Re: [Closed REQ 5720]: Geomview external module

[daemon]

Hi -- yes, we did get your earlier note, sorry not to have responded.

Though you can't directly get a "scale factor" from geomview, you can
get information that lets you do what you're asking: specifically, you can 
have geomview send you a transformation matrix giving the current position
of the object.

You could get geomview to notify you whenever the transformation changes;
however, it's probably easier to write it as a polling loop, which periodically
asks geomview for the current transformation.  In that case, suppose your
object's name (in the geomview object browser) is "mesh".  You'd send
a command to geomview like:

    (write transform - mesh focus)

This means:
   Send me the transformation matrix which transform from coordinates of "mesh"
   to the coordinates of "focus" (which is the currently-active camera window).

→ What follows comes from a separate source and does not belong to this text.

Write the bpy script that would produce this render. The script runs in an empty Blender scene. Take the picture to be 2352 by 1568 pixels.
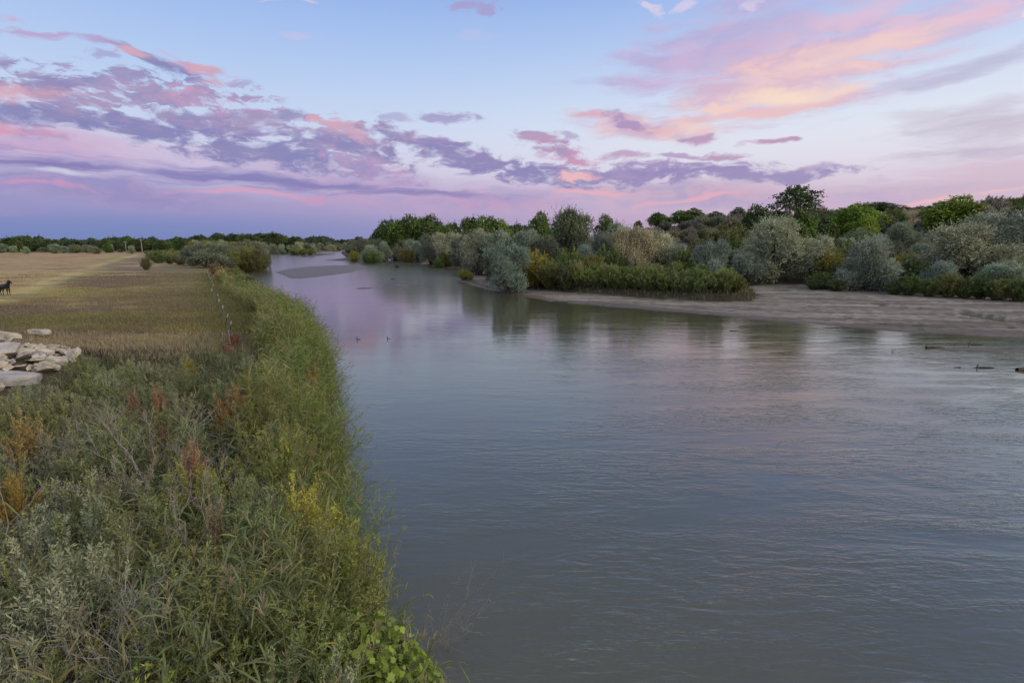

Your module will receive, on its standard input, something like

transform {
    0.74639952   -0.00292574    0.05561925             0
   -0.00632918     0.7381438     0.1237648             0
   -0.05533536   -0.12389196     0.7360726             0
  6.4132237e-09  -7.4794553e-07   -4.45694399             1
}

Call this 4x4 matrix T.  Let p = (x,y,z,1) be the coordinates of a typical
point in your object.  Appending the "1" represents it properly in homogeneous
coordinates, which are what geomview uses.  To get the corresponding
coordinates in the camera's coordinate system, multiply p . T  (note that p
appears as a row vector multiplied on the left, not a column vector on the
right; that's a common convention in computer graphics).  
Let p . T = (X, Y, Z, 1), so X,Y,Z are camera coordinates.  Assuming it's
a perspective camera (the default), that point projects on the screen
to something related to (X/Z, Y/Z), multiplied by the window size in pixels,
and divided by roughly the camera's field of view in radians (actually,
it's twice the tangent of half the angular field of view).
GCL commands "(write window - focus)" and "(write camera - focus)" would
return information which would let you compute that.  However, if you typically
adjust the view by scaling the object and/or moving the camera (as opposed to
zooming, which changes the angular field of view), it might be easiest to
just assume a typical value for window size and field of view: say,
500*(X/Z, Y/Z).  That's about right for the default 350-pixel window and
40-degree field of view.

Now you can estimate the screen position of a given point on the mesh.
The first three elements of the first column of T (.746, -.006, -.055 in this
example) are a vector parallel to the screen X-axis; call this vector Sx.
So, the screen radius of a small ball of radius r, lying near p in the mesh, is
 500 * (magnitude(Sx) * r / Z)

This is probably the kind of expression you need to compute optimal feature
sizes in the objects you're drawing.